OS TEMPOS QUE CORREM. Miguel Vale de Almeida


24.4.04  

25-A


[foto sem referência ao autor, no site do PCP]

E pronto: o 25-A faz 30 anos! Durante muito tempo foi das datas mais importantes do meu calendário pessoal. Precisava de datas, na ausência das religiosas, que não me dizem nada, e sendo uma dessas infelizes criaturas nascidas em pleno Agosto, sem amiguinhos para os aniversários (e com uma longa tradição de viajar pelo Natal...). Creio que foi importante porque na altura tinha 13 anos e a Revolução empurrou-me para a "maturidade" a uma velocidade exponenciada. Aos 15 já estava "politizado" (como se dizia) e isso na época queria dizer mais do que pertencer a um partido: significava o questionamento do carácter socialmente construído de quase tudo. Foi também importante porque já na altura tinha - muito por observação do meu irmão mais velho - o receio de vir a fazer a tropa e ir para a guerra colonial (durava há tanto tempo que parecia infinita e, na família, já havia o que Bush chamaria danos colaterais, chegando mesmo ao agravamento de uma esquizofrenia que conduziu ao suicídio de um familiar). E porque me lembro de, em miúdo, os meus pais terem subitamente imposto silêncio a si próprios quando, segundos antes, em plena Ponte "Salazar", tinham saudado efusivamente a morte do Coiso, anunciada na rádio. E porque me lembro de papéis "subversivos" serem queimados na banheira lá em casa - um gesto infeliz, dado que a casa de banho não tinha (não tem) janelas... E porque, já depois do 25-A, conheci muita gente com histórias, essas sim, terríveis.

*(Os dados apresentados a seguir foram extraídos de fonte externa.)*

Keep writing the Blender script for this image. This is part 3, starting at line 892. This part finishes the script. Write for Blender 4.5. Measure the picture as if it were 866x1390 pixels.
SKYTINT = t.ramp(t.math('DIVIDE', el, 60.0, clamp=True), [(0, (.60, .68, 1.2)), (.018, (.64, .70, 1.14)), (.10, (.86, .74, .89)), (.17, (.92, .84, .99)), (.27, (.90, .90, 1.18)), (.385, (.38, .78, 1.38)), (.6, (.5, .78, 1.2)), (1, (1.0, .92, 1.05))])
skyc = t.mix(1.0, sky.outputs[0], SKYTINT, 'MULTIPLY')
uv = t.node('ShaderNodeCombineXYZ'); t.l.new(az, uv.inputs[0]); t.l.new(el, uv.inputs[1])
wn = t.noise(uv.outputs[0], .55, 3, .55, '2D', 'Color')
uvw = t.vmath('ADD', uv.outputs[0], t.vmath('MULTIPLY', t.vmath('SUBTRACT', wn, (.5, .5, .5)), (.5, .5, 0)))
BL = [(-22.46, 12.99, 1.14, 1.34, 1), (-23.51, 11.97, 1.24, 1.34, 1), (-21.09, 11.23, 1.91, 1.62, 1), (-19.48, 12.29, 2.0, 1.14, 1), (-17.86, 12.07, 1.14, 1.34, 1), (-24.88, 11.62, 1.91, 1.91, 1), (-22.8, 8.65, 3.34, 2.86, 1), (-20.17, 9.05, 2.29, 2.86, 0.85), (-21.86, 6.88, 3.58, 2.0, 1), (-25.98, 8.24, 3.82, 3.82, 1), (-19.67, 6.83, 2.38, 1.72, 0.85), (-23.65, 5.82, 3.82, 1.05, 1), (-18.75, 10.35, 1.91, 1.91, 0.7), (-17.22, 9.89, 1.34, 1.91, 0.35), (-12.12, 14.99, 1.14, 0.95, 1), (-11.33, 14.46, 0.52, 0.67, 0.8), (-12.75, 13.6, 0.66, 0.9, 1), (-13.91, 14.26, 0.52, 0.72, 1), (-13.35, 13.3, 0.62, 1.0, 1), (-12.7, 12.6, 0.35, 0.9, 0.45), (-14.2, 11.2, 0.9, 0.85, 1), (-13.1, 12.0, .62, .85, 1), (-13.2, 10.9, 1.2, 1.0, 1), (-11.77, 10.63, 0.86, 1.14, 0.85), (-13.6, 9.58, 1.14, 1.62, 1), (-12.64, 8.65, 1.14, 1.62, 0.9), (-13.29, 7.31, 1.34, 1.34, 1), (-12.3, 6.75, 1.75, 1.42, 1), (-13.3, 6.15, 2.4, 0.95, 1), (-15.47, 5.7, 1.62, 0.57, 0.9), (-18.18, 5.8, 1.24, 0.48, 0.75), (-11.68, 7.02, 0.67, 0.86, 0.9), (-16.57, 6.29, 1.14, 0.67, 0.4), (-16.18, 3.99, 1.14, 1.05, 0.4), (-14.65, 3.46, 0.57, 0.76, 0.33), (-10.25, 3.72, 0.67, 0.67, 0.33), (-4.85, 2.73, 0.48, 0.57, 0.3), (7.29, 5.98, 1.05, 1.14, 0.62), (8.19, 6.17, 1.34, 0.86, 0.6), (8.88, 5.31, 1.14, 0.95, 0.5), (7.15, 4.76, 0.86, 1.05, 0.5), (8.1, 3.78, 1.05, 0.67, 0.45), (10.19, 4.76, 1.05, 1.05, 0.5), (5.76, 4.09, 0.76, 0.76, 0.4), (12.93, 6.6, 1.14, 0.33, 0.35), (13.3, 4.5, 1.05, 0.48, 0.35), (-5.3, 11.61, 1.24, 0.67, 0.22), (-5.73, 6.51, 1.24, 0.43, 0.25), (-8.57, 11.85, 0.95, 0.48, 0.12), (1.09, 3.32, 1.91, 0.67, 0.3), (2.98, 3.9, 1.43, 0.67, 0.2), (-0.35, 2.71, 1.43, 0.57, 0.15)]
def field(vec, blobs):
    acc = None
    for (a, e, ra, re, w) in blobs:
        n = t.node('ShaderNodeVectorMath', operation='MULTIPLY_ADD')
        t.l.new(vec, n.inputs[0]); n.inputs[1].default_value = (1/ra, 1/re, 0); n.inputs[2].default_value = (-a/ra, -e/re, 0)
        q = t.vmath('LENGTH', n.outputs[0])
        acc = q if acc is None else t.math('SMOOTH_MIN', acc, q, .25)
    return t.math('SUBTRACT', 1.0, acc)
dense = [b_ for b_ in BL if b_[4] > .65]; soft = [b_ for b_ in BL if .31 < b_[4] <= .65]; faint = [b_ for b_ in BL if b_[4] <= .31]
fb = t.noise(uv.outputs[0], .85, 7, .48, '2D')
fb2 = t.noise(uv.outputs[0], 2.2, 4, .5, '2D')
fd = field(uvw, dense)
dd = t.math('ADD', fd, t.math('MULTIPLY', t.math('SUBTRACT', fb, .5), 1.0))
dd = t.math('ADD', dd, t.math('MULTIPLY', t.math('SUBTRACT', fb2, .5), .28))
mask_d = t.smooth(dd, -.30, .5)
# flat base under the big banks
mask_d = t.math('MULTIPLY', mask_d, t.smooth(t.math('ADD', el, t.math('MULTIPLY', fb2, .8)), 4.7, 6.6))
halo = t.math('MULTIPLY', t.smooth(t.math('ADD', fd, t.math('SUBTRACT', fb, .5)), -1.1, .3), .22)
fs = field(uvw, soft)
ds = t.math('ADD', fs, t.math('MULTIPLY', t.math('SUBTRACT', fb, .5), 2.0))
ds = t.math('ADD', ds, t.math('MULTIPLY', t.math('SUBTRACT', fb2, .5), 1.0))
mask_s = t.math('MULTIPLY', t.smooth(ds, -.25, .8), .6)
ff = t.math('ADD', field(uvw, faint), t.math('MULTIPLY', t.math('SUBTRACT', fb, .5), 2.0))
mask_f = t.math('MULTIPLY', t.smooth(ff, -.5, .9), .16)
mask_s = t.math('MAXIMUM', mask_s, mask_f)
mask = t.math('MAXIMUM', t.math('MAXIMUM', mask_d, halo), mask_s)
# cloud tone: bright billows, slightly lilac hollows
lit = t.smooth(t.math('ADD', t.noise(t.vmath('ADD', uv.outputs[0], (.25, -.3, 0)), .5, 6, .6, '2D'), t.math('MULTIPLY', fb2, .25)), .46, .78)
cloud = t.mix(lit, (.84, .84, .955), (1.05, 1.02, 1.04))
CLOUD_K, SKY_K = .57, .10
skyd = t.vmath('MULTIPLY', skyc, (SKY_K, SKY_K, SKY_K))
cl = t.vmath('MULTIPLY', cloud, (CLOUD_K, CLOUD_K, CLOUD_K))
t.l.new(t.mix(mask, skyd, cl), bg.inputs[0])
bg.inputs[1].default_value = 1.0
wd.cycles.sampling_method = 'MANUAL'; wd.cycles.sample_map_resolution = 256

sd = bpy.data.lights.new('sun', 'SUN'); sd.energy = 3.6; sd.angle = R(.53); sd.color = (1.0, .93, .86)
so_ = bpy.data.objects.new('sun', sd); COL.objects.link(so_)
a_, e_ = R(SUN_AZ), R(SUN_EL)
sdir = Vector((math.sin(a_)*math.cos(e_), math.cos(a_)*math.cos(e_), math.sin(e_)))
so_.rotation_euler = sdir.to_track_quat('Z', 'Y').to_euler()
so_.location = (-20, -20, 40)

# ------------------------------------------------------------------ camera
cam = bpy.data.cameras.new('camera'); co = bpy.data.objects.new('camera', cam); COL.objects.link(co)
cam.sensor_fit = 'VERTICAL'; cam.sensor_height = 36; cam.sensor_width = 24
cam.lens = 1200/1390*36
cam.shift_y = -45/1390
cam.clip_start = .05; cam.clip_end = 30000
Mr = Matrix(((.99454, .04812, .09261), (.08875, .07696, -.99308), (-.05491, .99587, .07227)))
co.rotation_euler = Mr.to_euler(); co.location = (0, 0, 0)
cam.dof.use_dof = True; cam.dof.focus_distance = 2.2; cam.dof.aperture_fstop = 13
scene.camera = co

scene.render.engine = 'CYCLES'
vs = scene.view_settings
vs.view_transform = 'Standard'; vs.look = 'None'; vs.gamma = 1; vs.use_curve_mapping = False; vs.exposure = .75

Na noite anterior já sabíamos que alguma coisa ia acontecer. O meu irmão estava de algum modo informado, embora nada tenha sido dito (a auto-censura era a norma). Por causa disso ouvimos o Depois do Adeus e a Grândola. Na manhã seguinte, a nossa rua, onde era o Rádio Clube Português, estava cortada pela tropas e assim permaneceu durante uns três dias - não pudemos participar dos festejos de rua e tivemos que comer o que um restaurante solidário (à época, é claro...) fornecia ao prédio inteiro. Ao longo dos primeiros dias e semanas, habituámo-nos a ouvir dizer que o 25-A servia para Descolonizar, Democratizar e Desenvolver. A descolonização lá se fez. Foi dura e teve consequências más nalguns países? Teve. Mas essas foram consequências da colonização e da guerra colonial e dizer o contrário parece-me duma tremenda "desonestidade histórica". A democratização básica também se fez - é aquela que, depois dos conflitos de 75, passámos a ter até hoje; mas que está manca de participação e aprofundamento para campos que não o estritamente político. O desenvolvimento também se deu, por vezes como travesti de mero crescimento.

Mas o 25-A está ainda por fazer justamente naquilo que o governo actual diz ser a sua característica - a "Evolução". Pobreza, iliteracia, precariedade, caos urbanístico, deterioração ambiental, estado social fraco, aborto ilegal e direitos lgbt cerceados, ausência de multiculturalismo, e deterioração dos sistemas político e judicial, são sinais de atraso, de capacidade de resistência dos interesses instalados, e de fraqueza das mobilizações cívicas. Salazar e Caetano eram uns malandros espertalhaços, capazes de adaptarem uma ditadura às forças de atraso cultural incorporadas na vivência dos portugueses. Os dirigentes do regime democrático não souberam, em trinta anos, ajudar a promover "outras forças" ou, como é costume dizer-se, a "mudança das mentalidades".

Talvez a geração que toma a democracia por adquirida (o que acho óptimo), que vive os efeitos bons da globalização, e que se sente europeia, venha a conseguir tirar, de vez, o retrato do Velho Senhor da parede.